**Exercise brief:** Each line below should be reproduced without any alteration.

### Supplied data ###

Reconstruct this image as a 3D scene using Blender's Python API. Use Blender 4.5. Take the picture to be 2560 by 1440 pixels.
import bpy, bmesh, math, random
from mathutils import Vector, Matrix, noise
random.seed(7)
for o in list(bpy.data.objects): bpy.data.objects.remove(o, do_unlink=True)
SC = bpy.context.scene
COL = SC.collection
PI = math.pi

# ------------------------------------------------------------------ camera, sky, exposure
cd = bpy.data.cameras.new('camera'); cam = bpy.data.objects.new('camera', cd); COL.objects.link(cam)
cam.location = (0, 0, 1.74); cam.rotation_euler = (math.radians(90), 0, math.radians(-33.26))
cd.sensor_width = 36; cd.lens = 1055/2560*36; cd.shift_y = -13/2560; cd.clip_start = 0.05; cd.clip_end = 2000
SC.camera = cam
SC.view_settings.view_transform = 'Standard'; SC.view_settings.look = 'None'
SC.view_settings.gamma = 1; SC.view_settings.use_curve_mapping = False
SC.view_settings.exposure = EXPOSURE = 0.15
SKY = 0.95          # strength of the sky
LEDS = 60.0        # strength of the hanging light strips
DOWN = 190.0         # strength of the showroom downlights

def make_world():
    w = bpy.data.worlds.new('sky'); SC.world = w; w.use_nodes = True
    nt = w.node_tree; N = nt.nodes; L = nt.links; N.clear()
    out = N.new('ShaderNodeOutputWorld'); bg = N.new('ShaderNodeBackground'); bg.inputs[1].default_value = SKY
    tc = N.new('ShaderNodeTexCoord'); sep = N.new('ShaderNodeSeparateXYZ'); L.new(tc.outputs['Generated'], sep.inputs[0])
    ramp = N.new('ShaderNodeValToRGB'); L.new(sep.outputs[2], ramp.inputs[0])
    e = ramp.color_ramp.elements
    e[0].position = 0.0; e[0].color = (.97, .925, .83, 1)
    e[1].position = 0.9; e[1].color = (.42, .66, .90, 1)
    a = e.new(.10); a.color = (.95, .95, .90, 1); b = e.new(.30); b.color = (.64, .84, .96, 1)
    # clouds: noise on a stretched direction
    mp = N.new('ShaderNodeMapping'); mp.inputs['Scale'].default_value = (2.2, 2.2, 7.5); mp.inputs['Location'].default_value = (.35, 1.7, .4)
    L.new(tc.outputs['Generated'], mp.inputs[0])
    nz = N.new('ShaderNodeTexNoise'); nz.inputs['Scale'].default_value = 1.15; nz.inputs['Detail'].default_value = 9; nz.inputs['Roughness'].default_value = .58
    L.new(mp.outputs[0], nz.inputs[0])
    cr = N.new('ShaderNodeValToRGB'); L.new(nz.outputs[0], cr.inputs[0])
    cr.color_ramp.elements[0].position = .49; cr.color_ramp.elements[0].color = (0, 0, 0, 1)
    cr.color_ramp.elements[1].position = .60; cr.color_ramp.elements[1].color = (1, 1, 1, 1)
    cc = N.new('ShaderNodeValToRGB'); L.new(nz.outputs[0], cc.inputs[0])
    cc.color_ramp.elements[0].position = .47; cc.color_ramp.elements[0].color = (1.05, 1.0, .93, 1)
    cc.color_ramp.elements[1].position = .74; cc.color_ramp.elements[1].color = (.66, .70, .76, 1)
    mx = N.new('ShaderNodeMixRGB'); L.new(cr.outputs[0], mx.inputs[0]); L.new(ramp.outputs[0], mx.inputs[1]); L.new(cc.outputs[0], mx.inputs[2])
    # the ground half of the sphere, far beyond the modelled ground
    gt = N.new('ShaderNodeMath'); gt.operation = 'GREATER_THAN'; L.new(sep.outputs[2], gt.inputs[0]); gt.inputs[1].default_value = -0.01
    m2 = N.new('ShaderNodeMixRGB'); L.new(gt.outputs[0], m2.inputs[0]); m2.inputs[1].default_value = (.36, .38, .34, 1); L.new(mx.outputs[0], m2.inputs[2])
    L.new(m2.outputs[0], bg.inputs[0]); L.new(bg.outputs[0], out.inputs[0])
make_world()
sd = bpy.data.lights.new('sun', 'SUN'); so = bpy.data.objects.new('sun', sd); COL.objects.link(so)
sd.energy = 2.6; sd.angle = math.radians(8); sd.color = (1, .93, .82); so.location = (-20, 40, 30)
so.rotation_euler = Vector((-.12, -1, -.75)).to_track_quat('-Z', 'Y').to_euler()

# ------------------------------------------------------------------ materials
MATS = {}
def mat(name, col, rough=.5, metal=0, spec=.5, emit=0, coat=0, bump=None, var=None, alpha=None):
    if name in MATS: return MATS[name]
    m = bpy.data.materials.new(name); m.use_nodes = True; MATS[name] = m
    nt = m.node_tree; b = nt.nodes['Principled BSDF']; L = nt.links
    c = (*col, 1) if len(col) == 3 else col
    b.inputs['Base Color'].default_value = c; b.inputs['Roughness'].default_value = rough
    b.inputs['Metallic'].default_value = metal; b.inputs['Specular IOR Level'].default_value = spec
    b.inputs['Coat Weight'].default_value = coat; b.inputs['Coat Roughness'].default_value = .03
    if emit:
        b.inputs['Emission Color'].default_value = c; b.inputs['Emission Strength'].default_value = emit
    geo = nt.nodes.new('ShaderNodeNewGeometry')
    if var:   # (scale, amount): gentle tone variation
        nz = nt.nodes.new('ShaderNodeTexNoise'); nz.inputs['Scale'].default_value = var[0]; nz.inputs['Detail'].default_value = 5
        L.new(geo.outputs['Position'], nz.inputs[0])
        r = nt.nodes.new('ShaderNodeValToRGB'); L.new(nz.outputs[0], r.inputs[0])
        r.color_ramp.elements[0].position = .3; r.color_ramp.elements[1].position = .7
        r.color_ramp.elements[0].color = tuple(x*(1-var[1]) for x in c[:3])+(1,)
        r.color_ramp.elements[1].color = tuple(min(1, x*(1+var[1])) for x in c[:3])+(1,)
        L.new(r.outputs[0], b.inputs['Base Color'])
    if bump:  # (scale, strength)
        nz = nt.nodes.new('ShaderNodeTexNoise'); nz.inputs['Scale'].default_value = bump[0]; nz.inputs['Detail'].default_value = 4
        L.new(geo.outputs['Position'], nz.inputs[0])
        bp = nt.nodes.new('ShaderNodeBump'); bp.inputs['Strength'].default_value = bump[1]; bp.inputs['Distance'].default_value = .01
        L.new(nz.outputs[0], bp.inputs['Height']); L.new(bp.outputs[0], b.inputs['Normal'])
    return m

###

**Solution for this task:**
Reconstruct this image as a 3D scene using Blender's Python API. Use Blender 4.5. Take the picture to be 2560 by 1440 pixels.
import bpy, bmesh, math, random
from mathutils import Vector, Matrix, noise
random.seed(7)
for o in list(bpy.data.objects): bpy.data.objects.remove(o, do_unlink=True)
SC = bpy.context.scene
COL = SC.collection
PI = math.pi

# ------------------------------------------------------------------ camera, sky, exposure
cd = bpy.data.cameras.new('camera'); cam = bpy.data.objects.new('camera', cd); COL.objects.link(cam)
cam.location = (0, 0, 1.74); cam.rotation_euler = (math.radians(90), 0, math.radians(-33.26))
cd.sensor_width = 36; cd.lens = 1055/2560*36; cd.shift_y = -13/2560; cd.clip_start = 0.05; cd.clip_end = 2000
SC.camera = cam
SC.view_settings.view_transform = 'Standard'; SC.view_settings.look = 'None'
SC.view_settings.gamma = 1; SC.view_settings.use_curve_mapping = False
SC.view_settings.exposure = EXPOSURE = 0.15
SKY = 0.95          # strength of the sky
LEDS = 60.0        # strength of the hanging light strips
DOWN = 190.0         # strength of the showroom downlights

def make_world():
    w = bpy.data.worlds.new('sky'); SC.world = w; w.use_nodes = True
    nt = w.node_tree; N = nt.nodes; L = nt.links; N.clear()
    out = N.new('ShaderNodeOutputWorld'); bg = N.new('ShaderNodeBackground'); bg.inputs[1].default_value = SKY
    tc = N.new('ShaderNodeTexCoord'); sep = N.new('ShaderNodeSeparateXYZ'); L.new(tc.outputs['Generated'], sep.inputs[0])
    ramp = N.new('ShaderNodeValToRGB'); L.new(sep.outputs[2], ramp.inputs[0])
    e = ramp.color_ramp.elements
    e[0].position = 0.0; e[0].color = (.97, .925, .83, 1)
    e[1].position = 0.9; e[1].color = (.42, .66, .90, 1)
    a = e.new(.10); a.color = (.95, .95, .90, 1); b = e.new(.30); b.color = (.64, .84, .96, 1)
    # clouds: noise on a stretched direction
    mp = N.new('ShaderNodeMapping'); mp.inputs['Scale'].default_value = (2.2, 2.2, 7.5); mp.inputs['Location'].default_value = (.35, 1.7, .4)
    L.new(tc.outputs['Generated'], mp.inputs[0])
    nz = N.new('ShaderNodeTexNoise'); nz.inputs['Scale'].default_value = 1.15; nz.inputs['Detail'].default_value = 9; nz.inputs['Roughness'].default_value = .58
    L.new(mp.outputs[0], nz.inputs[0])
    cr = N.new('ShaderNodeValToRGB'); L.new(nz.outputs[0], cr.inputs[0])
    cr.color_ramp.elements[0].position = .49; cr.color_ramp.elements[0].color = (0, 0, 0, 1)
    cr.color_ramp.elements[1].position = .60; cr.color_ramp.elements[1].color = (1, 1, 1, 1)
    cc = N.new('ShaderNodeValToRGB'); L.new(nz.outputs[0], cc.inputs[0])
    cc.color_ramp.elements[0].position = .47; cc.color_ramp.elements[0].color = (1.05, 1.0, .93, 1)
    cc.color_ramp.elements[1].position = .74; cc.color_ramp.elements[1].color = (.66, .70, .76, 1)
    mx = N.new('ShaderNodeMixRGB'); L.new(cr.outputs[0], mx.inputs[0]); L.new(ramp.outputs[0], mx.inputs[1]); L.new(cc.outputs[0], mx.inputs[2])
    # the ground half of the sphere, far beyond the modelled ground
    gt = N.new('ShaderNodeMath'); gt.operation = 'GREATER_THAN'; L.new(sep.outputs[2], gt.inputs[0]); gt.inputs[1].default_value = -0.01
    m2 = N.new('ShaderNodeMixRGB'); L.new(gt.outputs[0], m2.inputs[0]); m2.inputs[1].default_value = (.36, .38, .34, 1); L.new(mx.outputs[0], m2.inputs[2])
    L.new(m2.outputs[0], bg.inputs[0]); L.new(bg.outputs[0], out.inputs[0])
make_world()
sd = bpy.data.lights.new('sun', 'SUN'); so = bpy.data.objects.new('sun', sd); COL.objects.link(so)
sd.energy = 2.6; sd.angle = math.radians(8); sd.color = (1, .93, .82); so.location = (-20, 40, 30)
so.rotation_euler = Vector((-.12, -1, -.75)).to_track_quat('-Z', 'Y').to_euler()

# ------------------------------------------------------------------ materials
MATS = {}
def mat(name, col, rough=.5, metal=0, spec=.5, emit=0, coat=0, bump=None, var=None, alpha=None):
    if name in MATS: return MATS[name]
    m = bpy.data.materials.new(name); m.use_nodes = True; MATS[name] = m
    nt = m.node_tree; b = nt.nodes['Principled BSDF']; L = nt.links
    c = (*col, 1) if len(col) == 3 else col
    b.inputs['Base Color'].default_value = c; b.inputs['Roughness'].default_value = rough
    b.inputs['Metallic'].default_value = metal; b.inputs['Specular IOR Level'].default_value = spec
    b.inputs['Coat Weight'].default_value = coat; b.inputs['Coat Roughness'].default_value = .03
    if emit:
        b.inputs['Emission Color'].default_value = c; b.inputs['Emission Strength'].default_value = emit
    geo = nt.nodes.new('ShaderNodeNewGeometry')
    if var:   # (scale, amount): gentle tone variation
        nz = nt.nodes.new('ShaderNodeTexNoise'); nz.inputs['Scale'].default_value = var[0]; nz.inputs['Detail'].default_value = 5
        L.new(geo.outputs['Position'], nz.inputs[0])
        r = nt.nodes.new('ShaderNodeValToRGB'); L.new(nz.outputs[0], r.inputs[0])
        r.color_ramp.elements[0].position = .3; r.color_ramp.elements[1].position = .7
        r.color_ramp.elements[0].color = tuple(x*(1-var[1]) for x in c[:3])+(1,)
        r.color_ramp.elements[1].color = tuple(min(1, x*(1+var[1])) for x in c[:3])+(1,)
        L.new(r.outputs[0], b.inputs['Base Color'])
    if bump:  # (scale, strength)
        nz = nt.nodes.new('ShaderNodeTexNoise'); nz.inputs['Scale'].default_value = bump[0]; nz.inputs['Detail'].default_value = 4
        L.new(geo.outputs['Position'], nz.inputs[0])
        bp = nt.nodes.new('ShaderNodeBump'); bp.inputs['Strength'].default_value = bump[1]; bp.inputs['Distance'].default_value = .01
        L.new(nz.outputs[0], bp.inputs['Height']); L.new(bp.outputs[0], b.inputs['Normal'])
    return m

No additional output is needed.